Thursday, November 29, 2018

Ghost Stories for Christmas- The Black Bird of St. Martin’s Church

Merry Christmas Everybody! This season is a time of tradition, and we here at Skullduggery in the Smoke uphold that most Victorian of holiday pageantry: Ghost Stories for Christmas. As in years past, we examine the fanciful and dolorous haunting of the British Isles for adventures ideas suitable for your holly-and-ivy-trimmed gaming table. All our haunting are selected from Peter Underwood’s “Gazetteer of British, Scottish, & Irish Ghosts”. So bring a torch Jeannette Isabella, we’re telling Ghost Stories for Christmas!

The small farming town of West Drayton sits only 16 miles from London. A section of the Great Western Railway connects the idyllic village of only 900 people to the great metropolis. The river Colne transports wheat, oats, and fruit grown in West Drayton’s fields and orchards into the heart of London. Even as industry and modern transportation pull West Drayton into greater modernity, stories of a strange 100-year-old haunting still cause congregants of St. Martin’s church to glance nervously about their place of worship and listen for flapping wings.

St. Martins is a very old wonderfully medieval church. The majority of the exterior made of flint rubble dates to the 1400s, although some section may have been built as long ago as the 1200s. A single tower rises from the church on the west end capped by a cupola.  Roughly twenty marble plaques commemorating important figures in the village’s history line the walls at the end of the pews and high-arched ceilings loom over the congregation. For a century, the specter of a giant black bird disturbed the sanctity of St. Martin’s church. The majority of the encounters with the black bird date back to the late 1700s. The spirit manifests in a number of ways.

Three parishioners heard knocking echoing up from the vaults below the church containing the noble dead of the Paget and De Burgh families. When they peeked into the vault through the grate, they all saw a monstrous bird single-mindedly pecking at a coffin. The bird’s knocking became a regular disturbance on Friday evenings. The parish clerk, his wife, and daughter all repeatedly saw or heard the bird in the church, as did the sexton, a practical man without fear of the unnatural. Most bizarre of all, a group of bell ringers arrived at the church to practice and saw the black bird flying through the chancel. They chased the ghostly bird, shouting and pelting it with stones until a lucky throw smashed a wing and brought it down. When the bell ringers approached to smash it with clubs, the big black bird vanished! After that encounter, the bird often appeared perched on the communion rail or fluttering through the vaults.
The only explanation brought forth for the ghostly bird’s origin is the belief that it’s the soul of a murderer who killed himself and was buried in the churchyard instead of at a crossroads with a stake through its body as was customary.

Adventure Ideas
Although the majority of the Black Bird sightings occurred in the late 1700s, the interior of St. Martins was restored in 1850. All sorts of holy and historical furnishings were added, moved, removed or destroyed. Nothing stirs up a ghost like the refurbishing of its haunt.

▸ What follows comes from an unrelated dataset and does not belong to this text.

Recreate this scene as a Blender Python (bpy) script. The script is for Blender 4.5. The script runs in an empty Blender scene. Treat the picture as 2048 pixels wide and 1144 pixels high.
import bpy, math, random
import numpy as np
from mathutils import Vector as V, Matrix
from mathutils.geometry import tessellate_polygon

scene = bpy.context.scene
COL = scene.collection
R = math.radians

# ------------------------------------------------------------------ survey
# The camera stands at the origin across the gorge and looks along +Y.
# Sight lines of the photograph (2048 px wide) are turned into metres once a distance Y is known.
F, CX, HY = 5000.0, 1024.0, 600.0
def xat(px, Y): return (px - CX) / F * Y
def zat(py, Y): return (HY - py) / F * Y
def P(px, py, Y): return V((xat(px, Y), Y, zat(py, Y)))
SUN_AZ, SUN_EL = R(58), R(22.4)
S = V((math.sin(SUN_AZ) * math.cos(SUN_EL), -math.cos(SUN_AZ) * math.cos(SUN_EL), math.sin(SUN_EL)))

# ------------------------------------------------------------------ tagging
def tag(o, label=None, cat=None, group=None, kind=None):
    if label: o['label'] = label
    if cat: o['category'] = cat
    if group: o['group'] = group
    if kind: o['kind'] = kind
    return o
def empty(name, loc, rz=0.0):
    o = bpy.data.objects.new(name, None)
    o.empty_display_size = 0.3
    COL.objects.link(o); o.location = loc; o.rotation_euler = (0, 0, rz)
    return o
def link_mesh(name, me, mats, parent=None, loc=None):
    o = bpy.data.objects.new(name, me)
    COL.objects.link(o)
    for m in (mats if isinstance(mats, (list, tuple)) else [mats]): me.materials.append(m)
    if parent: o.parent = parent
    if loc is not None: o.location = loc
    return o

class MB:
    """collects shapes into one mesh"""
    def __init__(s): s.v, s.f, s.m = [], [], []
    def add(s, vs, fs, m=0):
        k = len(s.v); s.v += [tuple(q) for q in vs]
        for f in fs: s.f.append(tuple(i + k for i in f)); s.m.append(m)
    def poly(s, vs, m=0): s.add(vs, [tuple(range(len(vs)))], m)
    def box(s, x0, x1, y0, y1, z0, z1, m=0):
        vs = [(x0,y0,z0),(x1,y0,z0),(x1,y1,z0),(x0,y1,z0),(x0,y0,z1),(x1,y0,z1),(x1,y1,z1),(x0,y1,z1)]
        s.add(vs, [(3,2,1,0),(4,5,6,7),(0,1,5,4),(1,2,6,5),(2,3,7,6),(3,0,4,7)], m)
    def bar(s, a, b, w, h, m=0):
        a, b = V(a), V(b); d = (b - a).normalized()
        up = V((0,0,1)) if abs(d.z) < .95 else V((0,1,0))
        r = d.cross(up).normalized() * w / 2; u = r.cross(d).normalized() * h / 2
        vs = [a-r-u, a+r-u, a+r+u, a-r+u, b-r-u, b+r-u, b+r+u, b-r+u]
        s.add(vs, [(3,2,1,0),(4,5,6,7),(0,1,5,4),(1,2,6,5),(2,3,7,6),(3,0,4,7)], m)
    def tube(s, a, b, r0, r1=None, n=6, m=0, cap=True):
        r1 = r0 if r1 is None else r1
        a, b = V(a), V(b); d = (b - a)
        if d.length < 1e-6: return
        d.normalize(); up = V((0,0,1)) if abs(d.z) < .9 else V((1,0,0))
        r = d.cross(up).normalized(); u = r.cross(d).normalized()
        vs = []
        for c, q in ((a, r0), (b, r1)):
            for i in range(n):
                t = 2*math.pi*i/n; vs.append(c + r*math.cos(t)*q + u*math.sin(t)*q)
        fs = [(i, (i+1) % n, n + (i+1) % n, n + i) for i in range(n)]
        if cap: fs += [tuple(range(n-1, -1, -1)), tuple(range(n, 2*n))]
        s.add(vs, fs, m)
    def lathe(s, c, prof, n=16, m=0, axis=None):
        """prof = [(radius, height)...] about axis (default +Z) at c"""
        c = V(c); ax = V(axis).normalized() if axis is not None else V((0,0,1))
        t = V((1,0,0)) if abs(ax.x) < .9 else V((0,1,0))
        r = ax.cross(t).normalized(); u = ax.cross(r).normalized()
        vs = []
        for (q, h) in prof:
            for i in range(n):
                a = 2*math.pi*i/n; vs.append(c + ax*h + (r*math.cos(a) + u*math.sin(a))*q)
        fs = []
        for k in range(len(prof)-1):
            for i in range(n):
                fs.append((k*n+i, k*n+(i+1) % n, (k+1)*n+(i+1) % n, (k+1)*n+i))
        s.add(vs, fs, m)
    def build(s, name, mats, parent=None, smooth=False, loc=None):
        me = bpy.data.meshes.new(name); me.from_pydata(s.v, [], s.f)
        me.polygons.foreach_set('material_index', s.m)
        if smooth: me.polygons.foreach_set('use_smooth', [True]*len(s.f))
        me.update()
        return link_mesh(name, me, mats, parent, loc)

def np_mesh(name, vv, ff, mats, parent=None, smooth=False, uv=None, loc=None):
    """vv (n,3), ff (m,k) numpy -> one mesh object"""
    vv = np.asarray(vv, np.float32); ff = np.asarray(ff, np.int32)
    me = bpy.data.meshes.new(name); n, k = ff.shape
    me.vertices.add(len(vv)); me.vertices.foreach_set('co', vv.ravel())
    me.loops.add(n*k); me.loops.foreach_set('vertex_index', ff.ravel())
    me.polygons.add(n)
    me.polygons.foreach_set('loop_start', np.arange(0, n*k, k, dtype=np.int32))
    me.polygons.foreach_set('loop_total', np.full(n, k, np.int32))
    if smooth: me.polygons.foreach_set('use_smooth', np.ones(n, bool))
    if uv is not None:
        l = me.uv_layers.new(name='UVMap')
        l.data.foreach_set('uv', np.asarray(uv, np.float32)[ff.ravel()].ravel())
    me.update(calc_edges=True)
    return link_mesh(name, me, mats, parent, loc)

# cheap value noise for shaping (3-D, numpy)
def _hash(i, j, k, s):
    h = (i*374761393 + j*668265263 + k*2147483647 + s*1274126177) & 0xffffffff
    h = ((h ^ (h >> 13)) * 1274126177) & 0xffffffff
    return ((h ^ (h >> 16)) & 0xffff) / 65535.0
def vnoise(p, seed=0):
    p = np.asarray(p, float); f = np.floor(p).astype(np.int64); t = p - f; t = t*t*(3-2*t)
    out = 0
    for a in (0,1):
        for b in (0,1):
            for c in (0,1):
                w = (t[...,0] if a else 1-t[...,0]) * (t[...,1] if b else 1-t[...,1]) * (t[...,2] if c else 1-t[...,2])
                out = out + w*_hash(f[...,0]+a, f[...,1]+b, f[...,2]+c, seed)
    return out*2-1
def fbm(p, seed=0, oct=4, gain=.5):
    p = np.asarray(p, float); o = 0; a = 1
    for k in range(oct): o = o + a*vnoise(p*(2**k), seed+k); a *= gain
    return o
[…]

One great thing about this haunting is that the black bird manifests audibly (heard fluttering, knocking, and squawking), visually (seen perched or flying through the church), and physically (can be fought and harmed). Giving another sensation to a ghost beside a spooky appearance can give the haunting extra tension. Having the player characters hear the ghost (or worse feeling the ghost) before they see it should add some menace.

The physicality of this ghost is very strange. If it can be harmed it probably isn’t a ghost. For example, it could be undead birds sent by a necromancer that instantly decays when wounded or a bird-like imp that returns to their infernal realm after being defeated, or harpies who sneak back to their lives in West Drayton when their plans are foiled again.

In an interesting historical footnote, an unnamed vicar of St. Martin’s church was excommunicated in 1373. Another record identifies an excommunication at the tame time for a Nicholas of Drayton for publishing heresies. It could be two different men or two accounts of the same man with extra details in each. If a vicar of St. Martin’s church published heretical texts, might that be connected to the black bird? Is it his sacrilegious coffin wrongfully placed in the vault getting pecked?